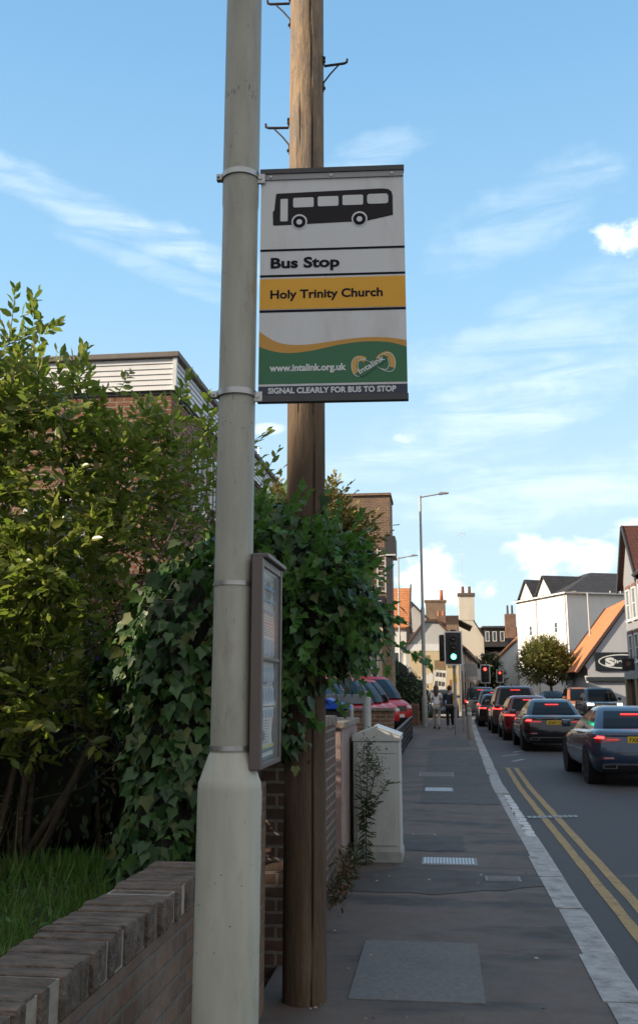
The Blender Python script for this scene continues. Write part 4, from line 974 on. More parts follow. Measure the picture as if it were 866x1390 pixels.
for xx in (-2.62,-2.28): mb.box(xx,xx+.05,41.93,41.978,5.7,7.7)
for i in range(9): mb.box(-2.57,-2.285,41.945,41.978,5.75+.22*i,5.79+.22*i)
mb.build('timber_panel', wood_trim, tb, org=L0)
MB().box(-2.567,-2.287,41.962,41.979,5.7,7.7).build('panel_infill', plain('panel_brown',(.09,.06,.045),.8), tb, org=L0)
so_ = MB().bbox(-2.85,-2.27,41.85,41.93,4.75,5.55,.01).build('sign_board', plain('sign_board_black',(.02,.022,.026),.4,.1,5,0), tb, org=L0)
mb = MB(); 
for i,(a,b_) in enumerate(((-2.62,-2.42),(-2.7,-2.4),(-2.66,-2.46))): mb.box(a,b_,41.843,41.8495,5.32-.16*i,5.36-.16*i)
mb.build('sign_lines', plain('sign_lines_grey',(.35,.36,.38),.6,.1,4,0), so_, org=L0)
bayc = MB().bbox(-3.02,-2.44,41.2,41.975,-.1,3.95,.02).build('side_bay', plain('bay_cream',(.50,.40,.29),.8,.1,3,.1), tb, org=L0)
MB().prism([(41.1,3.96),(41.975,3.96),(41.975,4.5),(41.35,4.25)], -3.12,-2.36,'x').build('bay_roof', plain('bay_roof_stone',(.42,.33,.24),.8,.2,5,.2), tb, org=L0)
window(tb,'-y',-2.86,-2.58,1.5,3.7,41.198,white_paint,None,(1,2),.05,False,.04,L0)
mb = MB()
for i in range(11): mb.box(-3.34-.12*(i%2),-3.03,41.93,41.979,.1+i*.36,.44+i*.36)
mb.build('quoins', plain('pale_quoin',(.46,.41,.35),.9,.15,5,.3), tb, org=L0)
window(tb,'-y',-4.9,-4.0,1.5,3.2,41.98,white_paint,None,(2,2),.06,True,.05,L0)
window(tb,'-y',-4.8,-3.9,5.4,7.2,42,white_paint,None,(2,2),.06,True,.05,L0)
mb = MB(); mb.tube([(TX1+.03,44,9.0),(TX1+.35,44,9.02)], .02, 5); mb.build('bracket', black_metal, tb, org=L0)
# house with lit orange roof
L0 = (-4,63,0)
oh = thing('orange_roofed_house', 'white house whose bright orange tiled roof stands behind the second street lamp', 'house', L0)
MB().prism([(64,-.14),(72,-.14),(72,5.6),(68,8.4),(64,5.6)], -8, -2.13, 'x').build('wall', white_r, oh, org=L0)
gable_roof(oh,'roof',orange_t,-8,-2.13,64,72,5.6,8.45,'x',.18,.10,L0,.015)
mb = MB(); sb = slab((63.7,5.46),(68,8.6),-1.94,-1.84,.25,'x'); mb.add(sb.v,sb.f); mb.box(-2.12,-1.9,63.7,64.0,4.0,5.6); mb.build('barge_board', lead, oh, org=L0)
window(oh,'-y',-3.1,-2.5,2.7,4.0,64,white_paint,None,(1,2),.06,True,.05,L0)
MB().bbox(-2.9,-2.35,63.85,63.99,1.95,2.35,.01).build('blue_sign', plain('sign_blue',(.03,.16,.30),.5), oh, org=L0)
# grey gabled house
L0 = (-2.2,75,0)
gh = thing('grey_gabled_house', 'grey rendered house with dark edged gable between orange roof and brick chimney', 'house', L0)
gable_prism(-4.3,-.3,72,82,-.14,6.05,8.1,'y').build('wall', grey_r, gh, org=L0)
gable_roof(gh,'roof',slate,-4.3,-.3,72,82,6.05,8.1,'y',.25,.14,L0)
# mural gable and the shops running on from it
L0 = (-.4,64,0)
mg = thing('mural_house', 'low gabled house with painted mural of tram on its cream end wall', 'house', L0)
mx0,mx1 = -2.12,1.25
gp_ = [(mx0,-.14),(mx1,-.14),(mx1,4.35),(-.15,5.78),(-.85,5.78),(mx0,4.1)]
MB().prism(gp_, 62, 70, 'y').build('wall', grey_r, mg, org=L0)
mb = MB(); sb = slab((mx1+.2,4.15),(-.15,5.80),61.85,70,.12,'y'); mb.add(sb.v,sb.f); sb = slab((mx0-.2,3.92),(-.85,5.80),61.85,70,.12,'y'); mb.add(sb.v,sb.f); mb.box(-.86,-.14,61.85,70,5.80,5.92); mb.build('roof', brown_t, mg, org=L0)
cream = render_wall('mural_cream',(.62,.50,.31),(.45,.36,.22),.6)
mu = MB().box(mx0+.25,mx1-.1,61.975,61.997,.3,3.95).build('mural', cream, mg, org=L0)
MB().box(mx0+.05,mx1-.05,61.96,61.998,3.97,4.38).build('white_band', white_paint, mg, org=L0)
def paint(nm, c, polys, y):
    mb = MB()
    for p in polys: mb.poly([(a,y,z) for a,z in p])
    mb.build(nm, plain('mural_'+nm, c, .85, .2, 5, 0), mu, org=L0)
paint('painted_shopfronts',(.22,.17,.09),[rc(-1.75,-.9,3.35,3.85),rc(-.35,.35,2.75,3.4),rc(.45,1.0,2.9,3.6),rc(-.9,-.6,2.9,3.7)],61.972)
paint('painted_figures',(.34,.16,.08),[rc(-.02,.2,3.0,3.6),rc(.55,.72,1.2,2.2),rc(-1.6,-1.3,1.2,2.0)],61.970)
paint('painted_street',(.42,.32,.17),[[(-1.8,.4),(1.1,.4),(1.1,1.3),(.1,1.5),(-1.8,.9)]],61.971)
tr_ = [(-.55,1.35),(.25,1.22),(.42,2.75),(-.30,2.82)]
paint('painted_tram',(.72,.70,.64),[tr_, [(-1.15,1.9),(-.52,2.0),(-.34,2.75),(-1.2,2.3)]],61.969)
q = lambda u,v: ((tr_[0][0]*(1-u)+tr_[1][0]*u)*(1-v)+(tr_[3][0]*(1-u)+tr_[2][0]*u)*v, (tr_[0][1]*(1-u)+tr_[1][1]*u)*(1-v)+(tr_[3][1]*(1-u)+tr_[2][1]*u)*v)
paint('painted_tram_windows',(.10,.09,.08),[[q(a,z0),q(a+.24,z0),q(a+.24,z1),q(a,z1)] for a in (.1,.38,.66) for z0,z1 in ((.36,.54),(.72,.9))],61.967)
paint('painted_pole',(.70,.66,.56),[[(.62,.5),(.78,.5),(1.02,2.4),(.92,2.4)]],61.966)
MB().bbox(-.1,.45,62.4,63.1,5.2,6.2,.02).build('chimney', red_brick, mg, org=L0)
mb = MB()
for x in (.0,.3): mb.lathe([(.10,6.2),(.08,6.5)], x, 62.75, 10)
mb.build('chimney_pot', plain('terracotta',(.40,.15,.08),.8,.15,5,.1), mg, org=L0)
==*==
Looking at the data above, show all lines where the word "from" occurs.

The Blender Python script for this scene continues. Write part 4, from line 974 on. More parts follow. Measure the picture as if it were 866x1390 pixels.
# mural gable and the shops running on from it